Many cringe at drawing examples especially in politics from Western democracies that are at the source of most of the woes of the African system. Current US Vice President, Joe Biden became Senator at the age of 29. This was in 1972. Imagine the gerontocrats in Africa at the beck and call of 45 years’ old David Cameron of the UK, 46 years’ old Medvedev of Russia, 50 years’ old President Barack Obama of the US, and 56 years’ old Sarkozy of France. How old is the youngest minister in Cameroon and how young is the oldest Cameroonian minister? The average age of Cameroonian ministers is sadly above the retirement age in Cameroon.

The revolution in Egypt was micromanaged by an exuberant youthful population under the inspiration aegis of Wael Ghonim, 30 years old Google exec and father of two children. The self-immolation by the 27 year old Tunisian Bouazizi, the graduate vegetable seller set off the revolution. In Fareed Zakaria’s words, “The central, underlying feature of the Middle East’s crisis is a massive youth bulge.” The question in the Cameroonian setting is then who is our own Ghonim? At 30, I must personally confess that I was so strung to my parents’ apron strings with no signs of being weaned in sight. Given the preceding circumstances, it is difficult to say any would rise up.
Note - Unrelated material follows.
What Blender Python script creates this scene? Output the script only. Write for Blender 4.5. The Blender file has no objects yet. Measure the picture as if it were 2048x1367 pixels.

Permit me highlight here two other problems with Cameroonian youth. We live under the spell of the “bush falling syndrome.” The grass looks greener outside the fence and I am guilty of this myself. The reigning philosophy is that change can and will only come from outside. This is why the lines at European and US embassies continue to be long. We have become a bunch of cowards who have surrendered our destiny to a bunch of monsters.

It has not always been this way. The heydays of the famous “Parlement” of then University of Yaounde most of whose leaders are today crying wolf from Europe and America; the students’ union of the university of Buea that has been anathematized and in its place God knows what, a bunch of timid hand clappers and praise singers enthroned. Well with the history of recriminations and deaths in the university community, a true culture of education has finally been imbibed where graduation at all cost is supreme even with the soaring rate of unemployment.

The time has come when like the biblical prodigal son we the youth must wake up and make a demand of our own share of the inheritance. We must take the lead or perish.